> Set problem
Your task is to copy the listing exactly, with the pictures left out.

> Data
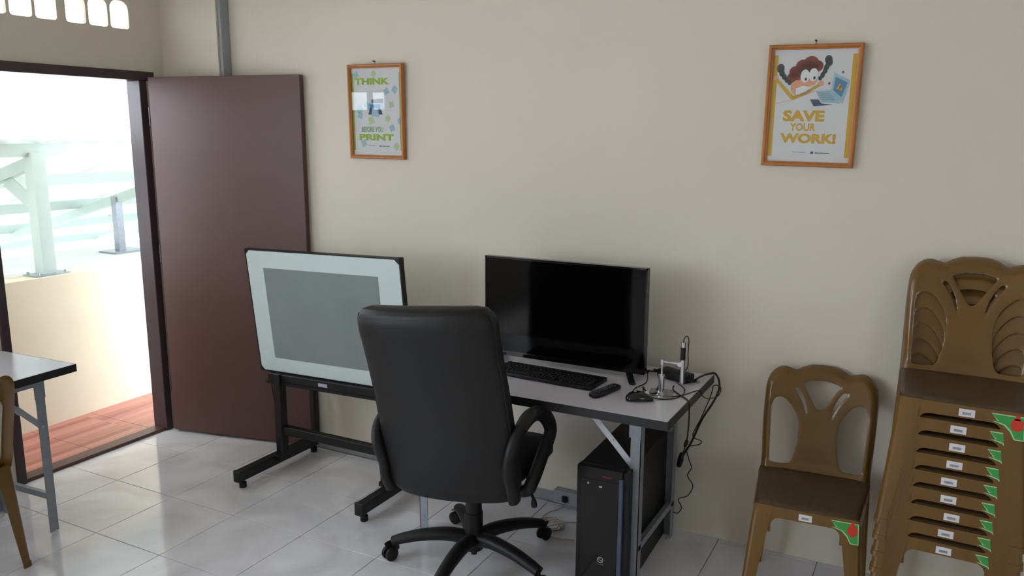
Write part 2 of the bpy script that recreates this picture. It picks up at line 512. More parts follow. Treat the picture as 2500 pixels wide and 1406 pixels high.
for z in (0.25, 1.0, 1.75):
    add_cyl(bm, (-0.006, 0.006, z), 0.007, 0.1, 10)
link('hinge', me_from(bm, ang=50), 'frame', dl)

# ================================================================== OUTSIDE
bf = struct('balcony_floor', box(-4.60, XL - 0.10, 0.5, 6.2, -0.15, -0.006), 'grout')
q = 0.372; ty = 2.66
for j in range(-5, 10):
    y0 = ty + j * q
    for x0, x1 in ((-4.37, -4.0), (-4.57, -4.37)):
        link('tile', tile_mesh(x0 + 0.001, x1 - 0.001, y0 + 0.001, y0 + q - 0.001), 'plank', bf)
pw = struct('parapet_wall', box(-4.72, -4.57, 0.5, 7.5, -0.6, 0.888, 0.004), 'parapet')
pw['label'] = 'cream balcony parapet beyond the doorway'
struct('added_shade_eave', box(-6.0, XL - 0.1, 1.1, 7.5, 2.95, 3.05), 'ceiling')  # added overhang out of view, sized to keep sun and sky off the balcony
struct('ground', box(-60, 60, -50, 60, -0.9, -0.6), 'concrete')


def roofz(x): return 1.665 + (x + 4.62) * 0.272


cr = thing('canopy_roof', 'white corrugated canopy roof sloping down beyond the balcony parapet', 'roof', (-4.65, 2.9, 0.888))
oo = Vector(cr.location)


def sub(name, me, m, parent=cr):
    me.transform(Matrix.Translation(-oo)); return link(name, me, m, parent)


for k in range(-3, 9):          # corrugated sheets, each 0.8 m wide, lapped
    y0 = 2.2 + k * 0.8
    bm = bmesh.new(); rows = []
    ns, nx = 44, 2
    for ix in range(nx):
        x = -4.60 - 4.4 * ix / (nx - 1)
        rows.append([bm.verts.new((x, y0 + 0.83 * s / ns, roofz(x) + 0.010 + 0.002 * (k % 2) + 0.009 * math.cos(2 * PI * (y0 + 0.83 * s / ns) / 0.19 * 1.0) ** 3)) for s in range(ns + 1)])
    for s in range(ns): bm.faces.new((rows[0][s], rows[0][s + 1], rows[1][s + 1], rows[1][s]))
    sub('roof_sheet', me_from(bm, smooth=True), 'sheet')
for x in (-4.66, -5.5, -6.5, -7.5, -8.6):
    sub('purlin', box(x - 0.022, x + 0.022, -0.4, 9.2, roofz(x) - 0.078, roofz(x) - 0.004), 'post')
for y in (2.9, 4.42, 1.3, 6.0):
    sub('rafter', bar((-4.69, y, roofz(-4.69) - 0.11), (-8.8, y, roofz(-8.8) - 0.11), 0.05, 0.07), 'post')
sub('post', box(-4.69, -4.61, 2.862, 2.942, 0.896, 1.60), 'post')
bm = bmesh.new()
for a in ((-4.69, 2.90, 1.40),): add_bar(bm, (-4.70, 2.90, 1.30), (-4.95, 2.90, roofz(-4.95) - 0.14), 0.006, 0.09, (1, 0, 0.3))
sub('gusset_plate', me_from(bm), 'post')
o = sub('base_plate', box(-4.715, -4.575, 2.80, 3.005, 0.889, 0.896), 'steel')
bm = bmesh.new()
for x in (-4.695, -4.595):
    for y in (2.82, 2.985): add_cyl(bm, (x, y, 0.896), 0.008, 0.014, 6)
sub('bolt', me_from(bm), 'steeld')
sub('post', box(-6.05, -5.99, 4.38, 4.44, 0.745, 1.19), 'steel')
sub('base_plate', box(-6.12, -5.90, 4.28, 4.56, 0.738, 0.75), 'steel')
lg = struct('concrete_ledge', box(-6.5, -5.7, 1.0, 9.0, -0.6, 0.736), 'concrete')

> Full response
Write part 2 of the bpy script that recreates this picture. It picks up at line 512. More parts follow. Treat the picture as 2500 pixels wide and 1406 pixels high.
for z in (0.25, 1.0, 1.75):
    add_cyl(bm, (-0.006, 0.006, z), 0.007, 0.1, 10)
link('hinge', me_from(bm, ang=50), 'frame', dl)

# ================================================================== OUTSIDE
bf = struct('balcony_floor', box(-4.60, XL - 0.10, 0.5, 6.2, -0.15, -0.006), 'grout')
q = 0.372; ty = 2.66
for j in range(-5, 10):
    y0 = ty + j * q
    for x0, x1 in ((-4.37, -4.0), (-4.57, -4.37)):
        link('tile', tile_mesh(x0 + 0.001, x1 - 0.001, y0 + 0.001, y0 + q - 0.001), 'plank', bf)
pw = struct('parapet_wall', box(-4.72, -4.57, 0.5, 7.5, -0.6, 0.888, 0.004), 'parapet')
pw['label'] = 'cream balcony parapet beyond the doorway'
struct('added_shade_eave', box(-6.0, XL - 0.1, 1.1, 7.5, 2.95, 3.05), 'ceiling')  # added overhang out of view, sized to keep sun and sky off the balcony
struct('ground', box(-60, 60, -50, 60, -0.9, -0.6), 'concrete')


def roofz(x): return 1.665 + (x + 4.62) * 0.272


cr = thing('canopy_roof', 'white corrugated canopy roof sloping down beyond the balcony parapet', 'roof', (-4.65, 2.9, 0.888))
oo = Vector(cr.location)


def sub(name, me, m, parent=cr):
    me.transform(Matrix.Translation(-oo)); return link(name, me, m, parent)


for k in range(-3, 9):          # corrugated sheets, each 0.8 m wide, lapped
    y0 = 2.2 + k * 0.8
    bm = bmesh.new(); rows = []
    ns, nx = 44, 2
    for ix in range(nx):
        x = -4.60 - 4.4 * ix / (nx - 1)
        rows.append([bm.verts.new((x, y0 + 0.83 * s / ns, roofz(x) + 0.010 + 0.002 * (k % 2) + 0.009 * math.cos(2 * PI * (y0 + 0.83 * s / ns) / 0.19 * 1.0) ** 3)) for s in range(ns + 1)])
    for s in range(ns): bm.faces.new((rows[0][s], rows[0][s + 1], rows[1][s + 1], rows[1][s]))
    sub('roof_sheet', me_from(bm, smooth=True), 'sheet')
for x in (-4.66, -5.5, -6.5, -7.5, -8.6):
    sub('purlin', box(x - 0.022, x + 0.022, -0.4, 9.2, roofz(x) - 0.078, roofz(x) - 0.004), 'post')
for y in (2.9, 4.42, 1.3, 6.0):
    sub('rafter', bar((-4.69, y, roofz(-4.69) - 0.11), (-8.8, y, roofz(-8.8) - 0.11), 0.05, 0.07), 'post')
sub('post', box(-4.69, -4.61, 2.862, 2.942, 0.896, 1.60), 'post')
bm = bmesh.new()
for a in ((-4.69, 2.90, 1.40),): add_bar(bm, (-4.70, 2.90, 1.30), (-4.95, 2.90, roofz(-4.95) - 0.14), 0.006, 0.09, (1, 0, 0.3))
sub('gusset_plate', me_from(bm), 'post')
o = sub('base_plate', box(-4.715, -4.575, 2.80, 3.005, 0.889, 0.896), 'steel')
bm = bmesh.new()
for x in (-4.695, -4.595):
    for y in (2.82, 2.985): add_cyl(bm, (x, y, 0.896), 0.008, 0.014, 6)
sub('bolt', me_from(bm), 'steeld')
sub('post', box(-6.05, -5.99, 4.38, 4.44, 0.745, 1.19), 'steel')
sub('base_plate', box(-6.12, -5.90, 4.28, 4.56, 0.738, 0.75), 'steel')
lg = struct('concrete_ledge', box(-6.5, -5.7, 1.0, 9.0, -0.6, 0.736), 'concrete')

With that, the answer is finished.